Friday, May 18, 2012

Perspectives on diversity and culture

It seems that my friends have similar views on what is culture and what is diversity as you will see when you read their definitions.  After discussing this issue with them I can say that we all need to recognize and respect the differences in culture so that each person can feel appreciated and embraced.
Tasha-
Her definition of culture is traditions, race traditions, heritage and your ancestry, and the environment in which we live.
Her definition of diversity is to be an individual and to be different.
   
Nia-
Her definition of culture is the language, food you eat, your family background, and your environment.
Her definition of diversity is multiple ethnicities, and cultures.
 
Tabitha
Her definition of culture is that it’s a way of living, different ways of thinking.
Her definition of diversity is mixture of cultures and different backgrounds.
 
Some of the aspects that I received and that we discussed in class are: background, families and their traditions, differences, and different ethnicities.
 
 
Talking to these friends allowed me to see how similar we are in our thinking.  We all felt that our backgrounds and families were important.  We also felt that our environments encouraged the way we think about ourselves and how we think about others.
 
Some of the aspects of culture and diversity that I feel came have been acknowledged in this course and by my friends are:
-Culture is a heritage
-Culture is a way of living
-We have to be accepting of diversity
-We have to be accepting of differences

One main aspect that I think we all struggle with that has been left out is our need to be knowledgeable of others and their beliefs.  We say that we are accepting until we have to deal with it directly.  I think that by looking at ourselves and finding the issues that we might have prejudices against, we can begin to change our way of thinking and therefore change the way that we act towards others.

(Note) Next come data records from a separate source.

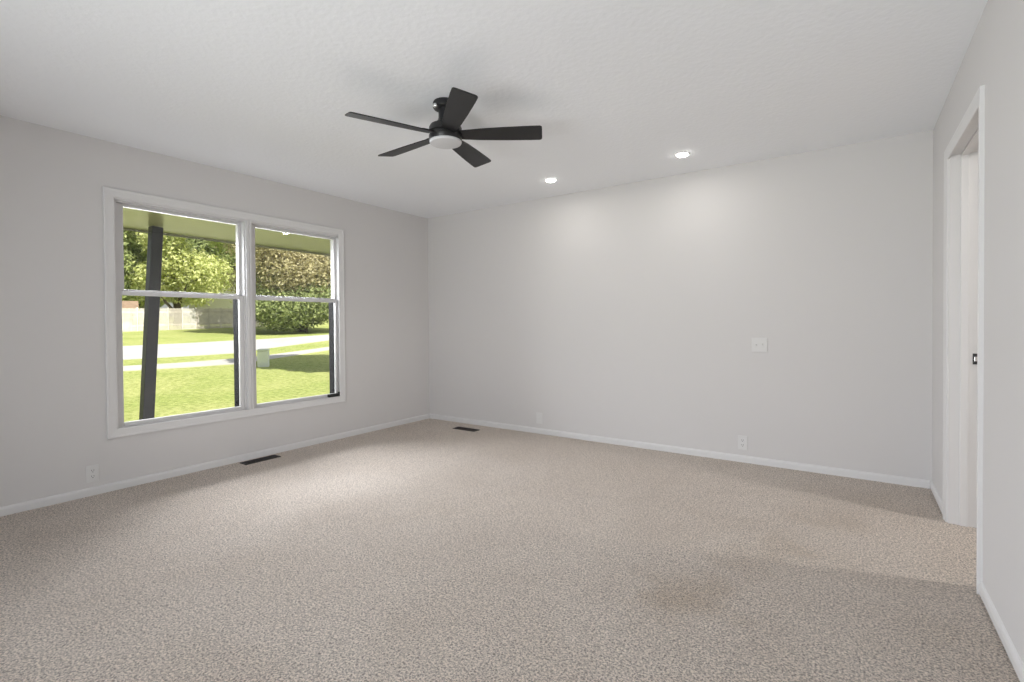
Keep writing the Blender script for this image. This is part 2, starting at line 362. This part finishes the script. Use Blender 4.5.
for i, a in enumerate((32, 105, 176.5, 247.5, 322)):
    if i == 0:
        b0 = blade_mesh().build('blade', BLADE, fan)
        br = MB().prism([(0.05, -0.018), (0.13, -0.026), (0.15, -0.018), (0.15, 0.018), (0.13, 0.026), (0.05, 0.018)], 0.003, 0.010).build('blade_bracket', FANB, b0)
        b = b0
    else: b = copy_tree(b0, fan)
    b.matrix_local = Matrix.Translation((0, 0, -0.190)) @ Matrix.Rotation(R_(a), 4, 'Z') @ Matrix.Rotation(PIT, 4, 'X')

# ------------------------------------------------------------------ recessed lights
def downlight(x, y, label):
    t = thing('recessed_light', label, 'ceiling light', (x, y, H), 0, 'recessed lights')
    MB().lathe([(0.043, 0.0), (0.056, 0.0), (0.056, -0.003), (0.046, -0.006), (0.043, -0.004), (0.043, 0.0)], 40).build('trim_ring', TRIM, t, True)
    MB().lathe([(0.043, 0.0), (0.0435, -0.006), (0.038, -0.012), (0.020, -0.0155), (0, -0.0165)], 40).build('light_lens', GLOW, t, True)
    lamp('lamp_light', 'AREA', (0, 0, -0.022), 1.9, (1.0, 0.975, 0.93), (0, 0, -1), t, shape='DISK', size=0.085)
    return t
downlight(-2.238, 3.87, 'lit recessed ceiling downlight nearer the fan')
downlight(-1.079, 3.88, 'lit recessed ceiling downlight nearer the doorway wall')
# hall lamp beyond the doorway
hl = thing('hall_lamp', 'round flush hall ceiling lamp beyond the doorway', 'ceiling light', (2.15, 3.38, H))
MB().lathe([(0, 0), (0.15, 0), (0.15, -0.02), (0, -0.02)]).build('lamp_base', TRIM, hl, True)
MB().lathe([(0.14, -0.02), (0.125, -0.045), (0.08, -0.062), (0, -0.070)]).build('lamp_shade', emis('hall_glow', (1, 0.95, 0.88), 3), hl, True)
lamp('lamp_light', 'POINT', (0, 0, -0.09), 135, (1.0, 0.97, 0.93), None, hl, shadow_soft_size=0.125)

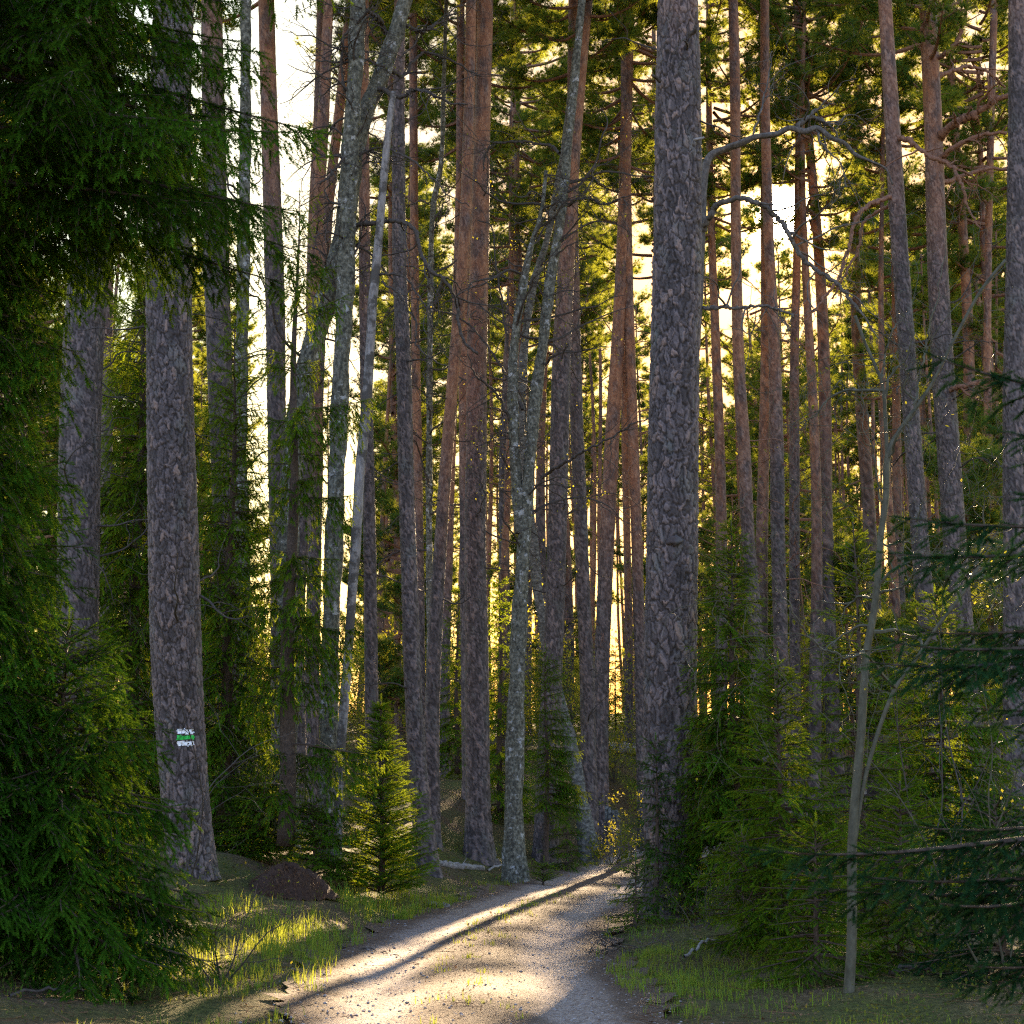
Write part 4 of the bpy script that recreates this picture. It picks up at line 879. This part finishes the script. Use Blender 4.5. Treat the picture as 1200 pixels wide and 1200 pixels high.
def shrub(label, px, Y, n, hmin, hmax, seed, leaves=0, spread=0.35, mat='twig', cat='shrub', name='bare_shrub', r=0.010, leaf=0.03):
    rg = np.random.default_rng(400 + seed); b = np.array(at(px, Y)); root = thing(name, label, cat, b); m = MB(); tips = []
    for k in range(n):
        a = rg.random() * 6.28; h = hmin + (hmax - hmin) * rg.random(); m = MB()
        grow(m, np.array((cos(a), sin(a), 0)) * 0.06 * rg.random() - np.array((0, 0, .05)), np.array((cos(a) * spread, sin(a) * spread, 1.0)), h, r * (0.5 + 0.5 * h / hmax), 3, rg, 0.3, 0.12, 4, 5, 0, tips, 0.42, 0.3, 0.7)
        link('stem', m.mesh('stem', M[mat]), root)
    if leaves:
        m = MB(); k = rg.integers(0, len(tips), leaves); Pn = np.array([tips[i][0] for i in k]) + rg.normal(0, 0.05, (leaves, 3))
        place_shoots(m, LEAFT, Pn, rg.normal(0, 1, (leaves, 3)) + np.array((0, 0, .3)), leaf * (0.6 + 0.7 * rg.random(leaves)), rg.random(leaves)); link('foliage', m.mesh('foliage', M['leaf'], False), root)
    return root
shrub('bare many-stemmed grey shrub behind the pale sapling', 1098, 15.0, 6, 2.2, 4.0, 1, 160, 0.3)
shrub('tangle of bare grey twigs in front of the trail-marked pine', 212, 17.0, 5, 1.8, 3.4, 3, 0, 0.25)
shrub('low leafy bush at the right foot of the thickest pine', 822, 18.0, 9, 0.5, 1.0, 5, 260, 0.6, name='leafy_bush', cat='bush', r=0.006)
shrub('glowing yellow-leaved bush at the end of the visible road', 716, 35.5, 12, 0.5, 1.0, 6, 1100, 0.6, name='leafy_bush', cat='bush', r=0.008, leaf=0.06)
shrub('slim yellow-leaved birch seedling beside the grey stump', 738, 37.5, 4, 1.2, 1.7, 7, 420, 0.15, name='leafy_bush', cat='bush', r=0.008, leaf=0.06)
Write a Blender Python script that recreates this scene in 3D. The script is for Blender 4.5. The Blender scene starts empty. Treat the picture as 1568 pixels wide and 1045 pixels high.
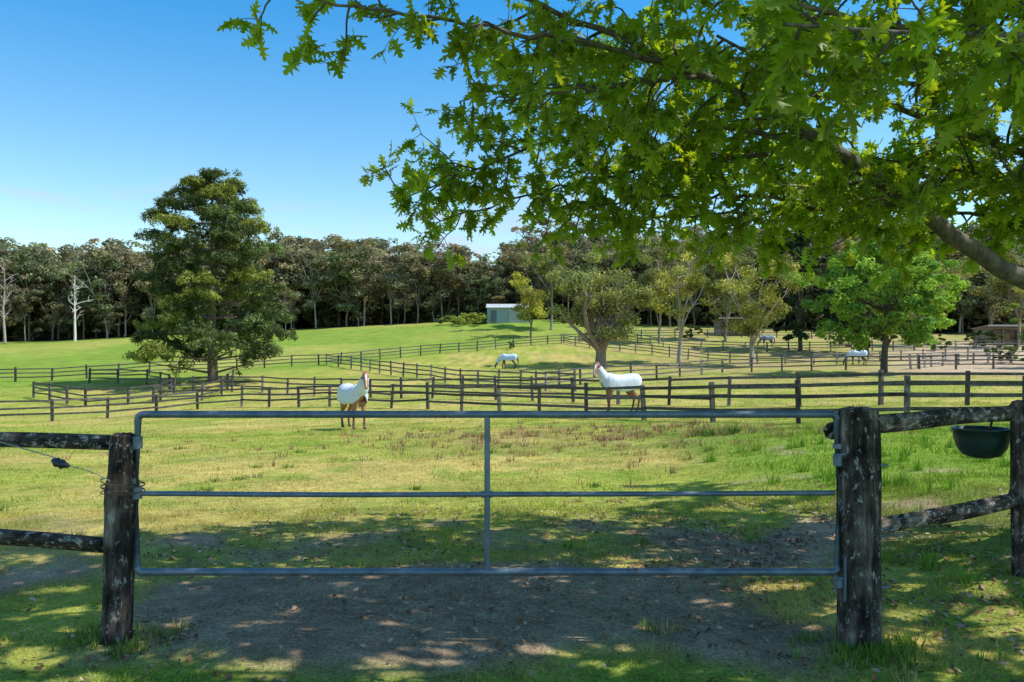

I think that looking at the way other people think has helped me to better understand how important culture and heritage is.  Sometimes I think that I take for granted the traditions that my family has.  I feel that it’s just “supposed” to be that way.  Truth is after my mom passed away I saw a lot of changes in our family.  My mom was only 53 when she died but she affected the way our family did things.  It is sad to see traditions change but it makes me fight harder to keep them going.

Monday, May 7, 2012

My family culture


A description of the three items you would choose



If I had to uproot my family and move with only 3 necessities I would take:

-Birth certificates

-Pictures

-Cuddle item that means something to my kids.



How you would explain to others what each of these items means to you



I would take the birth certificates so that my children and I could prove where we were born and revisit our birth places when given the chance.  I would take pictures so that the children could remember where they had lived and feel close to something that is familiar.  I would also take a cuddle item for them so they wouldn’t feel entirely lost in a new world and in a new environment.



Your feelings if, upon arrival, you were told that you could only keep one personal item and have to give up the other two items you brought with you



If I was told that I had to give up 2 of the items I would be disappointed and hurt.  I think that these items would help us to be able to reestablish ourselves in a new world.  If I had to give up 2 items they would be the pictures and cuddle items. I think that it would be more important for us to be able to prove where we had come from and where we need to be.



Any insights you gained about yourself, your family culture, diversity, and/or cultural differences in general, as a result of this exercise,



An insight that I gained about myself is that I am focused on my children and their comfort zone.  I want only what’s best for them and would absolutely put them and my husband first.  I do think that as long as we were able to stick together as a family would could make it through anything.